Letter from the editor – The Queen Exposed
by Jean Asselin
We live in “interesting” times, as the ancient Chinese curse goes, including the newfound interest in chess sparked by “The Queen’s Gambit” miniseries—which you should watch if you haven’t yet. The last time the game attracted such intense focus was during the early 70s world championship, when Bobby Fischer trounced a handful of grandmasters, then took the title from Boris Spassky in a match widely seen as a metaphor for the Cold War.
As it turns out, there are aspects of the game of chess itself that can serve as a metaphor for writing fiction.
First, a three-sentence chess primer.
- King ♚, Queen ♛, Rooks ♜, Bishops ♝, Knights ♞, and pawns ♟ move in a specified way across an 8 x 8 square board, each side playing in turn one piece at a time.
- A piece “attacks” a square when it can move to it on the next turn and, if that square is already occupied by an opponent’s piece, remove it from the board.
- The exception is when a King is so threatened (“in check”) and obligated to move to a square not under attack, the impossibility of which being checkmate, or game over.
Starting position
A Game After 5 Moves
Second, a three-sentence story primer.
- A specific character in a particular setting is faced with a definite problem to solve.
- The first attempt fails, informing a second one that complicates matters, and so on.
- In the ultimate victory or defeat, characters earn their fate.
Chess is called The Game of Kings, but it is the Queen which has the most power, moving along any free row, column, or diagonal. Writing has its equivalent: exposition.
“Exposition is something you want to tell me that I don’t want to read,” says James Gunn. Telling information to the reader, instead of showing it in the scene, is exposition. As Anton Chekov put it, “Don’t tell me the moon is shining; show me the glint of light on broken glass.” (Note: this is the quote’s abbreviated version.)

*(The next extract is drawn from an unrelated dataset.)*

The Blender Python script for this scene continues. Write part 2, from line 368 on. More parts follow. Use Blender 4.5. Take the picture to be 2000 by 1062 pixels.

Exposition is the writer’s Queen, a powerful tool easily deployed across the board (no groans, please.) Pushing the analogy: dialog lines are the Rooks moving along rows and columns; action slices crosswise in the story like the Bishops’ diagonal; the plots twists and turns reflect the Knight’s L-shaped jumps; pawns deploy like touches of setting; and the story’s heart is the King, the part to defend. (So it’s an imperfect metaphor. Sue me.)
Much like exposition helps eschew dialogue and action, the Queen moves like Rook and Bishop both, a tempting tool to use. Cavorting your most powerful piece around also makes it a great target, leaving the Queen “exposed”—in actual chess parlance—with ensuing retreats made at the expense of deploying other pieces properly.
Likewise, exposition is an easy solution that invites attack. People read to vicariously live events otherwise inaccessible to them, to have their emotions stirred rather than be told how to feel:
She felt sad, then angry, and broke his favourite cup in revenge.
Perhaps correct, but now put that incident in the reader’s face:
Her tears spilled. “Motherf—” Her forearm raked the breakfast for two off the table. She picked out the crystalline notes of his selfie mug shattering against the ceramic tiles, a melody within the crashing chord.
(Overwritten, but I am on deadline.)
Instead of the writer’s Queen, the second version uses action, dialog, and setting. A good chess opening deploys pieces to control the center, from which you can strike anywhere faster. A good story opening uses all the writer’s panoply to control reader expectations: signal genre in the first sentence description, introduce the POV character in the first line of dialog, reveal the stakes in action on the first page.
Exposition, while sometimes unavoidable, is best used sparingly and judiciously like the Queen. (The metaphor perhaps falls apart in the middle and end game, so I’ll quit while I’m ahead!)